Because stomach contents are rarely found in marine fossils, researchers rely on tooth and jaw shapes to learn what prehistoric species may have eaten. While prehistoric apex predators are typically thought to have large teeth with sharp cutting edges, some modern predatory species like crocodiles use blunt teeth to consume large prey items with grasping force instead of cutting. Ichthyosaurs share these blunter teeth, but with no direct evidence of large prey consumption in these prehistoric marine reptiles, scientists believed that they fed on small prey like cephalopods.

However, the discovery of the giant thalattosaur in the stomach of the ichthyosaur found by Motani, Da-Yong Jiang, a paleontologist at Peking University in China, and their team suggests that this was not the case. “Now, we can seriously consider that they were eating big animals, even when they had grasping teeth,” says Motani. “It’s been suggested before that maybe a cutting edge was not crucial, and our discovery really supports that. It’s pretty clear that this animal could process this large food item using blunt teeth.”
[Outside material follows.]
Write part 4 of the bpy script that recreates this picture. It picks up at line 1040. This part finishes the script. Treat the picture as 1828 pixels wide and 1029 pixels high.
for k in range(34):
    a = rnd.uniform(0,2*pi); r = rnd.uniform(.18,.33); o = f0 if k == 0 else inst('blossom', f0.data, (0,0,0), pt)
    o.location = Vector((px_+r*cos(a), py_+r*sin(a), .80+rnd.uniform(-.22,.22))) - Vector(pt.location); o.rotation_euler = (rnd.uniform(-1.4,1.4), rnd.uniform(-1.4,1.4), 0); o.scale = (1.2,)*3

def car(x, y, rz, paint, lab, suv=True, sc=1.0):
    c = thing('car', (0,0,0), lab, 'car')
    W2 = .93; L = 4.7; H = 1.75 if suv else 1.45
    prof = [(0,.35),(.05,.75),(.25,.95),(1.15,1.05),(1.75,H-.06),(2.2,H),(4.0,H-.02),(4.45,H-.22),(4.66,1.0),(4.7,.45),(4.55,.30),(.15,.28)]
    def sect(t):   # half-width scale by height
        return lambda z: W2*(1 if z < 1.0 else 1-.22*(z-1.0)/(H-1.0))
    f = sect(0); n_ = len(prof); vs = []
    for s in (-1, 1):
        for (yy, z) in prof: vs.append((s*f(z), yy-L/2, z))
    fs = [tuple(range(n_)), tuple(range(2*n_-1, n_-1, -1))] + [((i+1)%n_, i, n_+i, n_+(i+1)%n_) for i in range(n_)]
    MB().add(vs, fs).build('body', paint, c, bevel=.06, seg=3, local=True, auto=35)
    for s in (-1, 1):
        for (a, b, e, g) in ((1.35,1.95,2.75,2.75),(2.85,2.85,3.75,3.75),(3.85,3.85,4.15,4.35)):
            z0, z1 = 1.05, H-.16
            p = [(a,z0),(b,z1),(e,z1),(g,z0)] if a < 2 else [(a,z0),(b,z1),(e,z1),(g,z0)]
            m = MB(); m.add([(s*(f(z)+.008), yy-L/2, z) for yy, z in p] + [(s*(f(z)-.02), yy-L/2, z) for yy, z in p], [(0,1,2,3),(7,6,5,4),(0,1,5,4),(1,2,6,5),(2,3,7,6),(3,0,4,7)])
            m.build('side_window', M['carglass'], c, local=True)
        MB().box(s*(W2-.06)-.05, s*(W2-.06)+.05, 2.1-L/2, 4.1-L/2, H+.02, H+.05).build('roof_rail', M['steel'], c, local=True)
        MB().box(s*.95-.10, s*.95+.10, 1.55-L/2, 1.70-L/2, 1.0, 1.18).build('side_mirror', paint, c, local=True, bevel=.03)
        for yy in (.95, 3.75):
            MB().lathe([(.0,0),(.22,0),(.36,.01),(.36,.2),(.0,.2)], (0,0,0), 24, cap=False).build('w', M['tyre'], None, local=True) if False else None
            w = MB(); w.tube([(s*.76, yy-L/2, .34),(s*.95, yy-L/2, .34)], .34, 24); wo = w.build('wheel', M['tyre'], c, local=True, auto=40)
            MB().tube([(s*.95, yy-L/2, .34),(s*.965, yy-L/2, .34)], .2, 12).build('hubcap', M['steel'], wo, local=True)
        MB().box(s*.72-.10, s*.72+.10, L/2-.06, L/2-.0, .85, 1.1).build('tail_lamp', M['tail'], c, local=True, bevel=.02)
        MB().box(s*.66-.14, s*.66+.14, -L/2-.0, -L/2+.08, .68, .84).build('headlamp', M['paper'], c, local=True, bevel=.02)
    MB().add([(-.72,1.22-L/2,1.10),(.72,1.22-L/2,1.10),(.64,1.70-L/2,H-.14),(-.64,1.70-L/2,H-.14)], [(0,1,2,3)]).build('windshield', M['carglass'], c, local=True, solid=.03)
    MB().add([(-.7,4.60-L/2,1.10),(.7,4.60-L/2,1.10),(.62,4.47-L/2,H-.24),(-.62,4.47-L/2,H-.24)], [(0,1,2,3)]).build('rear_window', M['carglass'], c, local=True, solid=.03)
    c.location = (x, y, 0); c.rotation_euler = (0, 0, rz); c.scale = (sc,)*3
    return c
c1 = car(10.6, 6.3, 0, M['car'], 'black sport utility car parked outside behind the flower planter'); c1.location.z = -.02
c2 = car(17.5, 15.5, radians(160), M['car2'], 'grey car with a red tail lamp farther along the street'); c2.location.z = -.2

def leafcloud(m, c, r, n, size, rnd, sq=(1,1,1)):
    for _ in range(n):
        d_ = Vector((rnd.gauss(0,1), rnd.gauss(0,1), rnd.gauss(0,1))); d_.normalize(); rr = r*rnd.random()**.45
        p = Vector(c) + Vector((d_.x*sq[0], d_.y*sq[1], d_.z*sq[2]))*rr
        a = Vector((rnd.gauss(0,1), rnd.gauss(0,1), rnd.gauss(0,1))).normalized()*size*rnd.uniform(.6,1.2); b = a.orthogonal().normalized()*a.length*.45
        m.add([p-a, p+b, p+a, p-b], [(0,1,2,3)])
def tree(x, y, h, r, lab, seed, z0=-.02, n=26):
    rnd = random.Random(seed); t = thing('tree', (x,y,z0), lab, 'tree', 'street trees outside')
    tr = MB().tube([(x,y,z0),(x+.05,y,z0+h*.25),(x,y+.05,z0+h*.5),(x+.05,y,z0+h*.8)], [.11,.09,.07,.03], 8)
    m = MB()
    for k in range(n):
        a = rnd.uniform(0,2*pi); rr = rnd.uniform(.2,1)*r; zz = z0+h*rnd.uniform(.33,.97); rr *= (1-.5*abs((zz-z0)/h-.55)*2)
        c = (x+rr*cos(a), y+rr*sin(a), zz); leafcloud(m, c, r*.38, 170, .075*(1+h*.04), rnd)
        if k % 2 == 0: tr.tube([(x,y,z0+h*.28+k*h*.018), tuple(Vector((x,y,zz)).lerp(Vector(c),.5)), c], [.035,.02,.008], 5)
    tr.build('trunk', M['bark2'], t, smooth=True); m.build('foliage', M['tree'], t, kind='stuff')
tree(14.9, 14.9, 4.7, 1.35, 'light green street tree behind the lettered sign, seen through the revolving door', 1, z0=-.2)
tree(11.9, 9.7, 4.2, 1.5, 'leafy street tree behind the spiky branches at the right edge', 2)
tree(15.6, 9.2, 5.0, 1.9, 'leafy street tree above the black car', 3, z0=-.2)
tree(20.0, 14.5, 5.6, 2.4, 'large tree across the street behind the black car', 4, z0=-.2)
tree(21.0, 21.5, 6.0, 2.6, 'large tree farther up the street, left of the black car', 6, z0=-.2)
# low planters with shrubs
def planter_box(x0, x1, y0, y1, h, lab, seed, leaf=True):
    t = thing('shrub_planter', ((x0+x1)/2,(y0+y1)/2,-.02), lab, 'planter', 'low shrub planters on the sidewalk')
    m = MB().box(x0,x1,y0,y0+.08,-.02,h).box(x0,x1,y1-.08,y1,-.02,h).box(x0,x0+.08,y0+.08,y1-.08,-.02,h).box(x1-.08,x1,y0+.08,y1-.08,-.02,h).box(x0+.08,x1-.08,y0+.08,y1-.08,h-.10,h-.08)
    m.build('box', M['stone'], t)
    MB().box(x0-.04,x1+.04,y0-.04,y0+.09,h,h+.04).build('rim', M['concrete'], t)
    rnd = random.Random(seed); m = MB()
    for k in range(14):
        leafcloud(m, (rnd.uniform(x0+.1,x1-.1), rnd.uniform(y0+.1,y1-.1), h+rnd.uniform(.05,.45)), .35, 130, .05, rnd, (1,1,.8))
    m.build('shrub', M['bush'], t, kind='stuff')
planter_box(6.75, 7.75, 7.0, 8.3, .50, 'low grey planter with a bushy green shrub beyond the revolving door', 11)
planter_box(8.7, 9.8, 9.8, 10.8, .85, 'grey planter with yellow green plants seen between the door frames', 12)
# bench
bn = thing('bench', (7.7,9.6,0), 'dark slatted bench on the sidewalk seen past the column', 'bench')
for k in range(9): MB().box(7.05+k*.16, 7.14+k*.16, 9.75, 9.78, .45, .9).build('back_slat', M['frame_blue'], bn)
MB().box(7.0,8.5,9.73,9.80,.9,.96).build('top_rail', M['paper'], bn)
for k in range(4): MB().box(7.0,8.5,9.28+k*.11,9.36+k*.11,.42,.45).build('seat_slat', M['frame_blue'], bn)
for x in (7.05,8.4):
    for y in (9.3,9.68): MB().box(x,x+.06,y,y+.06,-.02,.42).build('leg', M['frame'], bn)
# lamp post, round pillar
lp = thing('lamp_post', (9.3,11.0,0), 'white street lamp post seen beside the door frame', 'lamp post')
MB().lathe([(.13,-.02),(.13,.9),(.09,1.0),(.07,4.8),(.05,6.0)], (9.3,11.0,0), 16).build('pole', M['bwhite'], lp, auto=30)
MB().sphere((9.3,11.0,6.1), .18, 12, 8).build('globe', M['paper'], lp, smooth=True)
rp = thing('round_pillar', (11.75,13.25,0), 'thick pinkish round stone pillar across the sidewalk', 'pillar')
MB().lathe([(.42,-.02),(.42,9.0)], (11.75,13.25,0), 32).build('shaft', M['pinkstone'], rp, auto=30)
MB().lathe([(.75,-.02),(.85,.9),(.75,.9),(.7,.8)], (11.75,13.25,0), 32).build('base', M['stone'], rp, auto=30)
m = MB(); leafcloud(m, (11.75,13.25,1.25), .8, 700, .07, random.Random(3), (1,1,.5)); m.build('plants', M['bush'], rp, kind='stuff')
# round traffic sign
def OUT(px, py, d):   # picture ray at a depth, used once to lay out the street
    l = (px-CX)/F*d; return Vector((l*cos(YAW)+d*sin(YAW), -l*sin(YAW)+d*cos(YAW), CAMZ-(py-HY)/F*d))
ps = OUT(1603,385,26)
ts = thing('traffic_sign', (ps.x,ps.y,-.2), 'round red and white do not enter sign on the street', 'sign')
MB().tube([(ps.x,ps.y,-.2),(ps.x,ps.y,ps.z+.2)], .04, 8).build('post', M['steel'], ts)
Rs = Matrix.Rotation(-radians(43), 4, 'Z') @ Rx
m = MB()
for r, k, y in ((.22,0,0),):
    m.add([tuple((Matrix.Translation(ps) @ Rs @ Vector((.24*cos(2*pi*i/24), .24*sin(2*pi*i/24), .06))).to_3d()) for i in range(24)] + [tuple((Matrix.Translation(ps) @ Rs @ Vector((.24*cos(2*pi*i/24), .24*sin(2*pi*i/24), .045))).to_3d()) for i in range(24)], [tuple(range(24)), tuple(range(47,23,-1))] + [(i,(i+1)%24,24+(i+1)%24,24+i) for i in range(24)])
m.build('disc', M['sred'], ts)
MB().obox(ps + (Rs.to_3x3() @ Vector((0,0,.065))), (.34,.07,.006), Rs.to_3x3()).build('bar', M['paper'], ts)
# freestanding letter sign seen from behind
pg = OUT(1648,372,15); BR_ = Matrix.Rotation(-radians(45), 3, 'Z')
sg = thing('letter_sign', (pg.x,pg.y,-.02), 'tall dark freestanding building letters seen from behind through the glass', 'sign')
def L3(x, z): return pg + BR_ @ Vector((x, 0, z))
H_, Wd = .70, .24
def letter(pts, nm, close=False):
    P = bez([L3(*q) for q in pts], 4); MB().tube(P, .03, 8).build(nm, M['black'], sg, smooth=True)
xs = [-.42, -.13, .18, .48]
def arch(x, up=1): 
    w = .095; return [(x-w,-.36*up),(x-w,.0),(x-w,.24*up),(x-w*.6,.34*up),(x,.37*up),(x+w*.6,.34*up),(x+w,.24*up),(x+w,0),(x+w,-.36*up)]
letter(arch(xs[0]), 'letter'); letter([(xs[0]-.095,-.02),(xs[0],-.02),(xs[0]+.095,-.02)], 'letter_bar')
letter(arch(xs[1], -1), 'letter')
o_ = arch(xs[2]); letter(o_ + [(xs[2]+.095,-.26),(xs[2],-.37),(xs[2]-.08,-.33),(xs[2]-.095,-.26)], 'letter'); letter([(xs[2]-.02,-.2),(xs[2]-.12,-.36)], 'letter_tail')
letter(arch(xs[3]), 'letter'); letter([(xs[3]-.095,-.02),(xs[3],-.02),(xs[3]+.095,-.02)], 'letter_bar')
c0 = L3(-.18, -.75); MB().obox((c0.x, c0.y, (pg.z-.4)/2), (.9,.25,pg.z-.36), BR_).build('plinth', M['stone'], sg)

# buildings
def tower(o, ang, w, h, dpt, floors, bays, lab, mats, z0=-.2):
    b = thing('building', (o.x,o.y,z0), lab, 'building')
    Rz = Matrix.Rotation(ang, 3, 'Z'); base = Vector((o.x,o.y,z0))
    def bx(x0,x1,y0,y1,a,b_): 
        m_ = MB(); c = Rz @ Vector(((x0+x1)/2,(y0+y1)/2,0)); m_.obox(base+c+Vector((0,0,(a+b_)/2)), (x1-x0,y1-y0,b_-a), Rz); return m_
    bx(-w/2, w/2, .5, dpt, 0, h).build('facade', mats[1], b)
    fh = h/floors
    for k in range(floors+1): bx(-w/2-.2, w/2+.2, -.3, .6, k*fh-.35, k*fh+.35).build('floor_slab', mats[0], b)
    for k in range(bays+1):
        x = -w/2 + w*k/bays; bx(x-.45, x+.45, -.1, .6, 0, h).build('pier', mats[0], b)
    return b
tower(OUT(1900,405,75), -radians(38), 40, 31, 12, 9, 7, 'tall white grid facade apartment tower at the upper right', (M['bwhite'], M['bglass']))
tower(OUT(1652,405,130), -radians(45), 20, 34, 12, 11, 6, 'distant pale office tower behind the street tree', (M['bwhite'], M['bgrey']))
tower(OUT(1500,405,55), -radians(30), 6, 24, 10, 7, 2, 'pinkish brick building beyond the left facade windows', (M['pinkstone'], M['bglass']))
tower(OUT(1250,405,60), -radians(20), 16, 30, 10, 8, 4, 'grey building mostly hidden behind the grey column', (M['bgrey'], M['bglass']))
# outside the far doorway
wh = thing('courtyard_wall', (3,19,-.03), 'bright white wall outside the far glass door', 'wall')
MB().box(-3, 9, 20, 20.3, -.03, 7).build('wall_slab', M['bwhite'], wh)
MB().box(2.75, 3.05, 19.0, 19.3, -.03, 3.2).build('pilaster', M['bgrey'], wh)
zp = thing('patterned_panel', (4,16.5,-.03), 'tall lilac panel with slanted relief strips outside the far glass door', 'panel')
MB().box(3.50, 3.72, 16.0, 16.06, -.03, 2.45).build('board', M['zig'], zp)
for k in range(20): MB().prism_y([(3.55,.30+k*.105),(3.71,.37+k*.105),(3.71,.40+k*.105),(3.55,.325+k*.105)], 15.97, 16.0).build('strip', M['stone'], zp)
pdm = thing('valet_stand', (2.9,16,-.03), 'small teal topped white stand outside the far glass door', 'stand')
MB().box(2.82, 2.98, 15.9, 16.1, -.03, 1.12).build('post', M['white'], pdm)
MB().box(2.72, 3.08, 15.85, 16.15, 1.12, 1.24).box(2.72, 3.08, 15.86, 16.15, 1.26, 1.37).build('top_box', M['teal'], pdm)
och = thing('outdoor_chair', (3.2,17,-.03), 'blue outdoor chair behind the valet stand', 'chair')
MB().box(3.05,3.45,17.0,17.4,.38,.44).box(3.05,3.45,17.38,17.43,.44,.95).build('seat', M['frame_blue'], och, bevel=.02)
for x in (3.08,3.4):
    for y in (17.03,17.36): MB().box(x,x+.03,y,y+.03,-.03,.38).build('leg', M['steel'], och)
While the researchers now know that the ichthyosaur could eat animals as large as the thalattosaur, they don’t know if it killed this individual, or simply scavenged it. “Nobody was there filming it,” says Motani. However, there is reason to believe this was not a case of scavenging: modern marine decomposition studies suggest that if left to decay, the thalattosaur’s limbs would disintegrate and detach before the tail. Instead, the researchers found the opposite in these fossils. The thalattosaur’s limbs were at least partially attached to its body in the stomach, while a disconnected tail was found many yards away, leading the researchers to believe it was ripped off and left behind by a predator like the ichthyosaur.

Whether or not the ichthyosaur killed its last meal, the fossil provides the oldest direct evidence that these giant marine reptiles consumed animals larger than humans. “We now have a really solid articulated fossil in the stomach of a marine reptile for the first time,” Motani says. “Before, we guessed that they must have eaten these big things, but now, we can say for sure that they did eat large animals. This also suggests that megapredation was probably more common than we previously thought.”

The team is still excavating the site where the pair of fossils were found, which has now been turned into a museum. “We’ve been digging in that particular quarry for more than ten years now, and still, new things are coming out,” says Motani. “At this point, it’s beyond our initial expectations, and we’ll just have to see what we’ll discover next.”